▸ Do this:
Repeat each record exactly. Any picture gets left out.

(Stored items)
* * * * *
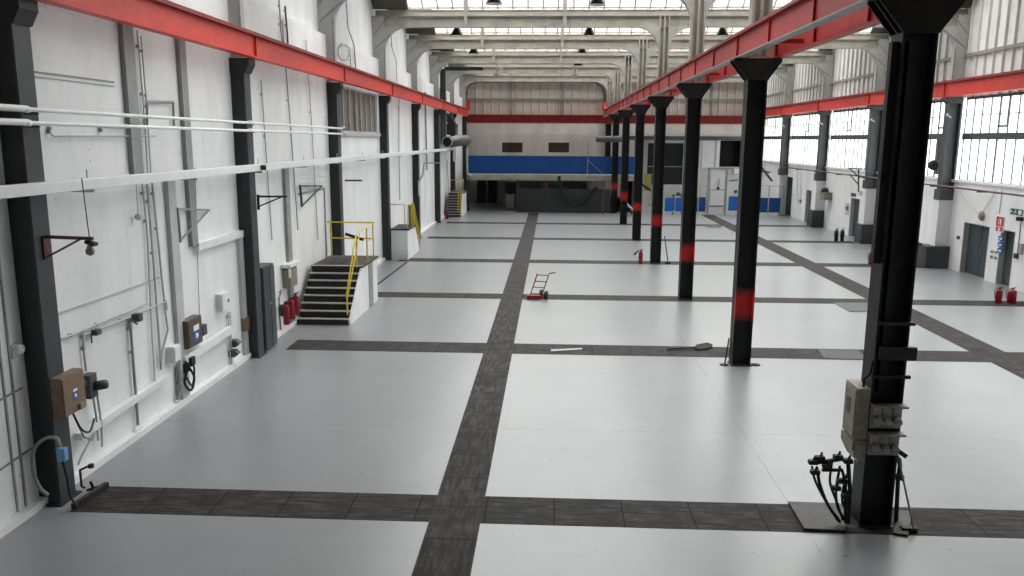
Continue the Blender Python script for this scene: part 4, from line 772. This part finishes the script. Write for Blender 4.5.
for a, b, lab in (((998.5, 236), (1003, 241), 'uppermost small blue notice between the two right doors'), ((998, 242), (1002.5, 247), 'middle small blue notice between the two right doors'), ((997.5, 248), (1002, 253), 'lowest small blue notice between the two right doors')):
    t, ya, yb, za, zb = rsolo('safety_notice', lab, a, b, .02, 'signblue', 'sign', 'blue notices'); MB().box(WRX-.024, WRX-.02, ya+.1, yb-.1, za+.06, zb-.08).build('white_mark', 'signwhite', t)
for a, b, lab in (((990.5, 250.5), (992.5, 253), 'upper left of the four small switches beside the double doors'), ((994.5, 251), (996.5, 253.5), 'upper right of the four small switches beside the double doors'), ((990, 255.5), (992, 258.5), 'lower left of the four small switches beside the double doors'), ((994, 256.5), (996, 259.5), 'lower right of the four small switches beside the double doors')):
    t, ya, yb, za, zb = rsolo('light_switch', lab, a, b, .04, 'grey', 'switch', 'switches by the double doors'); MB().box(WRX-.05, WRX-.04, ya+.05, yb-.05, za+.04, zb-.04).build('rocker', 'iron', t)
p = RW(980, 216, .1)
t = thing('emergency_light', 'oval grey emergency light above the double doors, thin cables rising in a V', 'lamp', p); MB().lathe(p+Vector((.095, 0, 0)), [(0, .14), (.12, .13), (.2, .07), (.22, 0)], 16, (-1, 0, 0)).build('body', 'cream', t)
MB().tube([p, RW(973, 209, .03), RW(965, 200, .03), RW(960, 190, .03)], .012, 6).tube([p, RW(985, 208, .03), RW(991, 199, .03), RW(996, 190, .03)], .012, 6).build('cable', 'lgrey', t)
p = RW(958, 237.5, .05); solo('wall_button', MB().rbox(WRX-.09, WRX, p.y-.08, p.y+.08, p.z-.08, p.z+.08), 'iron', 'small dark button box left of the double doors', 'button')
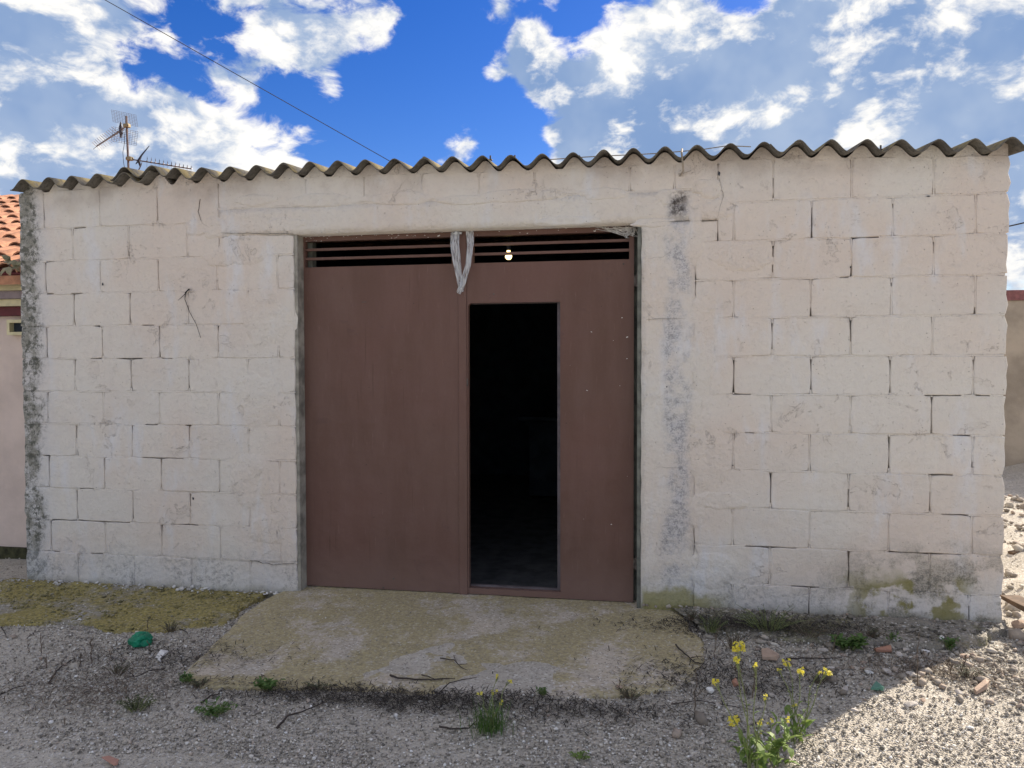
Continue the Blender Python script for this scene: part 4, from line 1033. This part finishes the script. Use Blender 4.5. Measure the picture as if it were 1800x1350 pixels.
* * * * *
▸ Result below:
Continue the Blender Python script for this scene: part 4, from line 772. This part finishes the script. Write for Blender 4.5.
for a, b, lab in (((998.5, 236), (1003, 241), 'uppermost small blue notice between the two right doors'), ((998, 242), (1002.5, 247), 'middle small blue notice between the two right doors'), ((997.5, 248), (1002, 253), 'lowest small blue notice between the two right doors')):
    t, ya, yb, za, zb = rsolo('safety_notice', lab, a, b, .02, 'signblue', 'sign', 'blue notices'); MB().box(WRX-.024, WRX-.02, ya+.1, yb-.1, za+.06, zb-.08).build('white_mark', 'signwhite', t)
for a, b, lab in (((990.5, 250.5), (992.5, 253), 'upper left of the four small switches beside the double doors'), ((994.5, 251), (996.5, 253.5), 'upper right of the four small switches beside the double doors'), ((990, 255.5), (992, 258.5), 'lower left of the four small switches beside the double doors'), ((994, 256.5), (996, 259.5), 'lower right of the four small switches beside the double doors')):
    t, ya, yb, za, zb = rsolo('light_switch', lab, a, b, .04, 'grey', 'switch', 'switches by the double doors'); MB().box(WRX-.05, WRX-.04, ya+.05, yb-.05, za+.04, zb-.04).build('rocker', 'iron', t)
p = RW(980, 216, .1)
t = thing('emergency_light', 'oval grey emergency light above the double doors, thin cables rising in a V', 'lamp', p); MB().lathe(p+Vector((.095, 0, 0)), [(0, .14), (.12, .13), (.2, .07), (.22, 0)], 16, (-1, 0, 0)).build('body', 'cream', t)
MB().tube([p, RW(973, 209, .03), RW(965, 200, .03), RW(960, 190, .03)], .012, 6).tube([p, RW(985, 208, .03), RW(991, 199, .03), RW(996, 190, .03)], .012, 6).build('cable', 'lgrey', t)
p = RW(958, 237.5, .05); solo('wall_button', MB().rbox(WRX-.09, WRX, p.y-.08, p.y+.08, p.z-.08, p.z+.08), 'iron', 'small dark button box left of the double doors', 'button')
Continue the Blender Python script for this scene: part 4, from line 1033. This part finishes the script. Use Blender 4.5. Measure the picture as if it were 1800x1350 pixels.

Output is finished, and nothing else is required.